Most probably consider Foss a terror of the avant-garde, but he began as one of the brightest lights of neo-classicism, studying with, among others, Hindemith. A composing prodigy, he was likely fully formed in his technique by the age of 18. He fled with his family from Germany during the Thirties and from then until now, he has enjoyed one of the busiest and most versatile musical careers in the United States: pianist, composer, and conductor. For me, his greatest skill lies in his composing. I regard him as a "natural," and the composer he reminds me of most is Mozart. Everything seems to fit together perfectly, and one doesn't catch any extra or superfluous notes. He has gone down so many composing paths with such assurance and individuality that he has very likely written something one would find beautiful or at least interesting. I admit my fondness for his very early and very latest stuff, and I can't point to anything I've heard as weak-minded or ugly.
Whenever he has taken up musical Americana, Foss has almost always Romanticized his materials, very much like someone just off the boat. Unlike Copland's or Bernstein's brand of Romanticism, Foss's ultimately keeps an unassimilated distance, like the cute elderly couple in Casablanca practicing their English. The miners in this brief opera are neither the primitives of Puccini's La Fanciulla nor the mythic heroes of Copland's West. However, they are also not, as in Twain himself, friends and neighbors. They come closest to quaint comic peasants, à la the Bavarian "peasant comedy" of Carl Orff's Der Mond.
On the other hand, very often Europeans tell us something about ourselves we didn't know. Tocqueville's Democracy in America remains the standard work on the subject. Foss's Americana shows us something of the sturdiness of our folk songs and dances, as well as their vitality and suitability for the larger structures of concert music. There's a scene of compositional bravura, almost entirely based on the tune "Betsy from Pike." The changes Foss works on the tune are stunning and surprising at the same time. Who would have thought Sweet Betsy had it in her?
The overture reveals Foss's bifurcated sensibility: it never left Europe. It's pretty and well-made, but neither special nor particularly "American." By the first scene, however, Foss has plunked himself down in the mining camp (at least as a tourist), and the interest - particularly the rhythmic interest - picks up. The music sparkles, every note tells. Foss's speech-setting, artificial as a Fruit Roll-Up, nevertheless comes across as vernacular. It inhabits a twilight of neo-classicism, folk song, and musical comedy.

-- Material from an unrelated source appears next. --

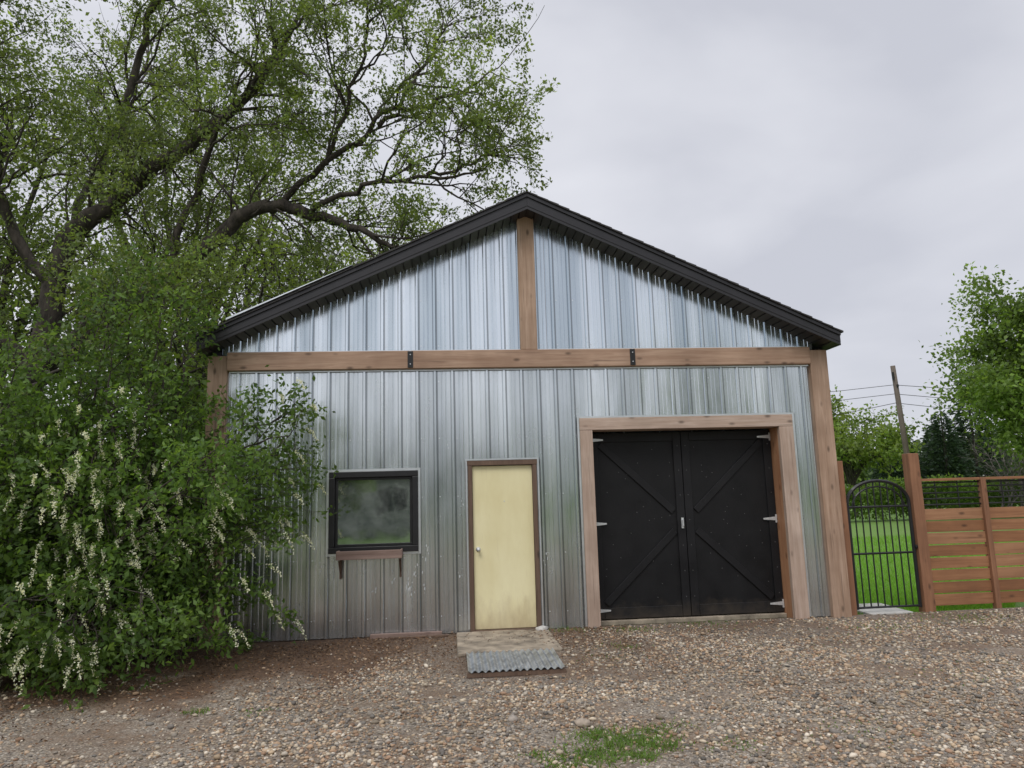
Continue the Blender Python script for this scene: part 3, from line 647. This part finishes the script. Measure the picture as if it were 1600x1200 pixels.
spruce(31.8,40,6.2,2.2,51); spruce(33.8,41,6.1,2.2,52); spruce(36.2,40,7.8,2.3,53); spruce(39.3,41,10.8,3.0,54); spruce(37.6,43,7.0,2.5,55)

UP=empty('utility_pole')
m=MB(); m.cyl((19.9,20,-.1),(19.55,20,6.85),.13,10,.10); m.obj('pole',wood_pole,UP,0,True)
m=MB(); m.cyl((19.45,19.9,6.2),(19.45,19.9,6.55),.05,8); m.cyl((19.6,19.88,5.9),(19.6,19.88,6.0),.05,6); m.obj('insulator',blk,UP)
m=MB()
def wire(p,q,s):
    p=Vector(p);q=Vector(q);k=14;pr=p
    for i in range(1,k+1):
        t=i/k; c=p.lerp(q,t); c.z-=s*4*t*(1-t); m.cyl(pr,c,.014,4); pr=c
wire((19.5,20,6.0),(-6,34,8.2),.9); wire((19.5,20,5.6),(-6,34,7.5),.9)
wire((19.5,20,6.0),(52,27,7.4),.7); wire((19.5,20,5.6),(52,27,6.7),.8); wire((19.5,20,5.2),(52,30,6.2),.8); wire((19.5,20,5.2),(10,31,4.6),.3)
m.obj('power_lines',blk)

HH=empty('house')
hy=-26
siding_w=plain('house_siding',(.26,.27,.26),.7,0,.08,3)
box('walls',(-9,4,hy-7,hy,0,3.0),siding_w,HH,0)
m=MB(); m.v=[(-9.4,hy+.4,2.95),(4.4,hy+.4,2.95),(4.4,hy-3.5,4.6),(-9.4,hy-3.5,4.6),(-9.4,hy-7.4,2.95),(4.4,hy-7.4,2.95)]; m.f=[(0,1,2,3),(3,2,5,4),(0,3,4),(1,5,2)]; m.obj('roof',shingle,HH)
m=MB()
for x in (-7.5,-3.6,1.2):
    m.box(x,x+.12,hy,hy+.06,.9,2.3); m.box(x+1.5,x+1.62,hy,hy+.06,.9,2.3); m.box(x+.12,x+1.5,hy,hy+.06,2.18,2.3); m.box(x+.12,x+1.5,hy,hy+.06,.9,1.02); m.box(x+.77,x+.85,hy,hy+.06,1.02,2.18)
m.obj('window_trim',plain('white_trim',(.5,.5,.49),.5,0,.05),HH)
m=MB()
for x in (-7.5,-3.6,1.2): m.quad((x+.12,hy+.02,1.02),(x+1.5,hy+.02,1.02),(x+1.5,hy+.02,2.18),(x+.12,hy+.02,2.18))
m.obj('window_panes',plain('dark_panes',(.02,.025,.03),.1),HH)
crown_tree('elm_tree',(-4.9,-20),1.2,2.6,1.5,1.8,61,12,(.15,.26),LG,.16,1.2)
crown_tree('elm_tree',(12,-24),2.0,5,3.0,3.0,62,10,(.18,.3),LG,.22,1.2)

# ------------------------------------------------------------------ sky and light
w=bpy.data.worlds.new('World'); S.world=w; w.use_nodes=True; nt=w.node_tree; bg=nt.nodes['Background']
sky=nt.nodes.new('ShaderNodeTexSky'); sky.sky_type='NISHITA'; sky.sun_disc=False; sky.sun_elevation=rad(52); sky.sun_rotation=rad(205)
tc=nt.nodes.new('ShaderNodeTexCoord'); mp=nt.nodes.new('ShaderNodeMapping'); mp.inputs['Scale'].default_value=(1,1,2.2); mp.inputs['Location'].default_value=(.3,0,.2); nt.links.new(tc.outputs['Generated'],mp.inputs[0])
no=nt.nodes.new('ShaderNodeTexNoise'); no.inputs['Scale'].default_value=1.9; no.inputs['Detail'].default_value=5; no.inputs['Roughness'].default_value=.45; no.inputs['Distortion'].default_value=.4; nt.links.new(mp.outputs[0],no.inputs[0])
rp=nt.nodes.new('ShaderNodeValToRGB'); e=rp.color_ramp.elements; e[0].position=.33;e[0].color=(.61,.625,.695,1); e[1].position=.64;e[1].color=(.86,.87,.925,1); nt.links.new(no.outputs[0],rp.inputs[0])
sp=nt.nodes.new('ShaderNodeSeparateXYZ'); nt.links.new(tc.outputs['Generated'],sp.inputs[0])
mr=nt.nodes.new('ShaderNodeMapRange'); mr.inputs['From Min'].default_value=.62; mr.inputs['From Max'].default_value=1; mr.inputs['To Min'].default_value=1; mr.inputs['To Max'].default_value=2.4; nt.links.new(sp.outputs[2],mr.inputs[0])
ml=nt.nodes.new('ShaderNodeVectorMath'); ml.operation='SCALE'; nt.links.new(rp.outputs[0],ml.inputs[0]); nt.links.new(mr.outputs[0],ml.inputs['Scale'])
sc=nt.nodes.new('ShaderNodeVectorMath'); sc.operation='SCALE'; sc.inputs['Scale'].default_value=.1; nt.links.new(sky.outputs[0],sc.inputs[0])
mx=nt.nodes.new('ShaderNodeMixRGB'); mx.inputs[0].default_value=.95; nt.links.new(sc.outputs[0],mx.inputs[1]); nt.links.new(ml.outputs[0],mx.inputs[2])
nt.links.new(mx.outputs[0],bg.inputs[0]); bg.inputs[1].default_value=1.0
sl=bpy.data.lights.new('sun','SUN'); sl.energy=1.5; sl.angle=rad(25); sl.color=(1,.97,.93)
so=bpy.data.objects.new('sun',sl); COL.objects.link(so)
az=rad(205); el=rad(52); dv=Vector((math.sin(az)*math.cos(el),math.cos(az)*math.cos(el),math.sin(el))); so.rotation_euler=dv.to_track_quat('Z','Y').to_euler()
S.view_settings.view_transform='Standard'; S.view_settings.look='None'; S.view_settings.exposure=0

cd=bpy.data.cameras.new('camera'); cd.sensor_width=36; cd.lens=36*1110/1600; cd.clip_end=2000; cd.clip_start=.05
co=bpy.data.objects.new('camera',cd); COL.objects.link(co)
M=Matrix.Rotation(-rad(5.18),4,'Z')@Matrix.Rotation(math.pi/2+rad(8.85),4,'X')@Matrix.Rotation(-rad(1.61),4,'Z')
M.translation=Vector((0,-9.3,1.7)); co.matrix_world=M; S.camera=co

I feel as if I'm watching some gorgeous clockwork mechanism reeling off fiddle tunes, waltzes, even scat. This isn't the West as it was or even as Twain depicts it, but a loving homage to the West by a master musical jeweler.
Foss does all things operatic very well indeed. The Stranger exposes his true colors in a penetrating recitative and rousing aria ("Forty dollars worth of money and a home-cooked meal"). Foss can construct whole scenes - the gamblers' opening of scene two - with elaborate, effortless switches from ensemble to solo and back. The ensembles, particularly the initial praise of the frog-trainer, Smiley, may constitute the most outstanding technical part of the opera. Colloquial phrases and rhythms come together to generate complex rhythmic counterpoint and great drive. Foss writes toe-tapping fugatos, if you can believe it. This is pretty music with no apologies and goes a long way to disprove the incompatibility of beauty and brains.
The opera delights and charms, as a miniature or a pocket watch does, but it also lacks power and sweep. This comes down to genre only in part. Verdi and Vaughan Williams manage to write epic comedies. Foss apparently accepted a libretto which satisfied him, and he realized it beautifully. However, one can't really call this great drama, but a divertissement. One must accept it on those terms.
San Francisco's old After Dinner Opera Company recorded this way back when, with piano accompaniment and delightfully hammy performances. Kevin Deas, also on Chailly's Varèse set, is properly oily as the scamming Stranger. Julianne Baird plays the tender-hearted and slightly mercenary Miss Lulu. Frederick Urrey, as Smiley, puts across naïve pride in his amphibious protégé, Dan'l Webster, rather than the near-pathological compulsion of Twain's gambler, but this is what Foss's libretto (by Jean Karsavina) gives him. The libretto turns a typical Twain idea of human weakness into a celebration of the small town against the wicked city slicker. This recording improves upon the older in every way - voices, full score rather than piano reduction, complete score - and keeps the musical-comedy hamminess. The overture, I believe, appears in commercially-recorded form for the first time, as does "Lulu's Song," originally furnished in the published score as an "addendum." The CD also provides the libretto, although the singers' diction is good enough to understand the action without such help.
Richard Auldon Clark and his Manhattan Chamber Orchestra play lively and tight, and this CD is a worthy addition to their quite interesting discography of American music. The sound is fine.